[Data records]
•••••

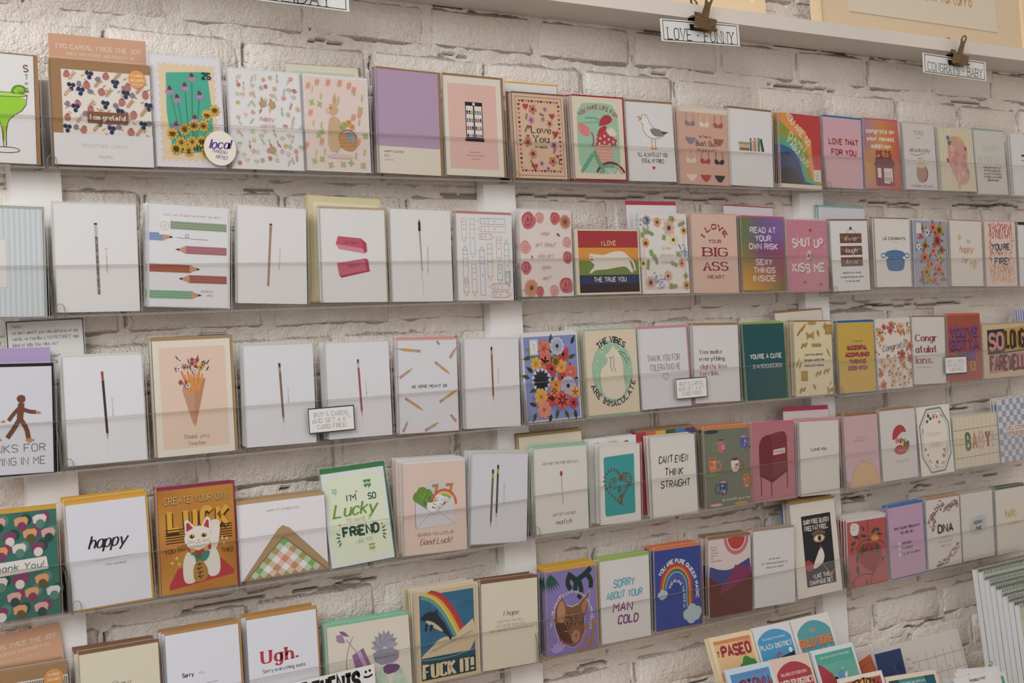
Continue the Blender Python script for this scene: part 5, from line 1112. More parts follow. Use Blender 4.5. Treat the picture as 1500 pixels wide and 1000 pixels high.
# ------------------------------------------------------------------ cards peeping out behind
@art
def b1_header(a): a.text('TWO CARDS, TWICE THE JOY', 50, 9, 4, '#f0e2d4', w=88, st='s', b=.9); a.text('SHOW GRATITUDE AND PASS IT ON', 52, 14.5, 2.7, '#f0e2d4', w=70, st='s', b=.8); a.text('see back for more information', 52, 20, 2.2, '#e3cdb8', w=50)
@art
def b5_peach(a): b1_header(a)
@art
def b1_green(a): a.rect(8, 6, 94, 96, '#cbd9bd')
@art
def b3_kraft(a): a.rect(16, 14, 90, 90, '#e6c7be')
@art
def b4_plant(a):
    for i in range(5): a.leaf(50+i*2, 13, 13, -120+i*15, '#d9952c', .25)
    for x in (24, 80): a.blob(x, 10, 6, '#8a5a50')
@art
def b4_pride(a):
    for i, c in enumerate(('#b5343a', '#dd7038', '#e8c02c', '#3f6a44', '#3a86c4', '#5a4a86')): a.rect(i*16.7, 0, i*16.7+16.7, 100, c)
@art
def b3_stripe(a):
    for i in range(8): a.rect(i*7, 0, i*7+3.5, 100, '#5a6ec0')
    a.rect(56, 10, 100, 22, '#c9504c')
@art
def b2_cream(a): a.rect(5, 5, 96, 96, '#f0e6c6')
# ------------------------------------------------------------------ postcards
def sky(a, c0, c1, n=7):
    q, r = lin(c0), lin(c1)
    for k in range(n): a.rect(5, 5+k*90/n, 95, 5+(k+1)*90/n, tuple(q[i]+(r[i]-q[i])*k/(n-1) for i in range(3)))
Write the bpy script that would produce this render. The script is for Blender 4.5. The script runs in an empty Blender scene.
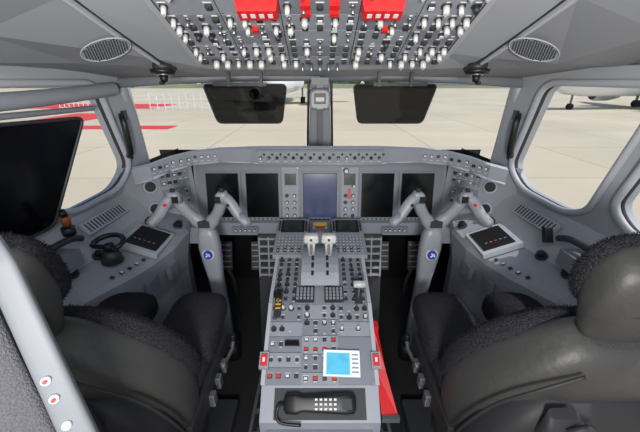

•••••

Problem to solve ▸
The records above must be printed exactly; the pictures stay out.

The output ▸
Continue the Blender Python script for this scene: part 5, from line 1112. More parts follow. Use Blender 4.5. Treat the picture as 1500 pixels wide and 1000 pixels high.
# ------------------------------------------------------------------ cards peeping out behind
@art
def b1_header(a): a.text('TWO CARDS, TWICE THE JOY', 50, 9, 4, '#f0e2d4', w=88, st='s', b=.9); a.text('SHOW GRATITUDE AND PASS IT ON', 52, 14.5, 2.7, '#f0e2d4', w=70, st='s', b=.8); a.text('see back for more information', 52, 20, 2.2, '#e3cdb8', w=50)
@art
def b5_peach(a): b1_header(a)
@art
def b1_green(a): a.rect(8, 6, 94, 96, '#cbd9bd')
@art
def b3_kraft(a): a.rect(16, 14, 90, 90, '#e6c7be')
@art
def b4_plant(a):
    for i in range(5): a.leaf(50+i*2, 13, 13, -120+i*15, '#d9952c', .25)
    for x in (24, 80): a.blob(x, 10, 6, '#8a5a50')
@art
def b4_pride(a):
    for i, c in enumerate(('#b5343a', '#dd7038', '#e8c02c', '#3f6a44', '#3a86c4', '#5a4a86')): a.rect(i*16.7, 0, i*16.7+16.7, 100, c)
@art
def b3_stripe(a):
    for i in range(8): a.rect(i*7, 0, i*7+3.5, 100, '#5a6ec0')
    a.rect(56, 10, 100, 22, '#c9504c')
@art
def b2_cream(a): a.rect(5, 5, 96, 96, '#f0e6c6')
# ------------------------------------------------------------------ postcards
def sky(a, c0, c1, n=7):
    q, r = lin(c0), lin(c1)
    for k in range(n): a.rect(5, 5+k*90/n, 95, 5+(k+1)*90/n, tuple(q[i]+(r[i]-q[i])*k/(n-1) for i in range(3)))
Write the bpy script that would produce this render. The script is for Blender 4.5. The script runs in an empty Blender scene.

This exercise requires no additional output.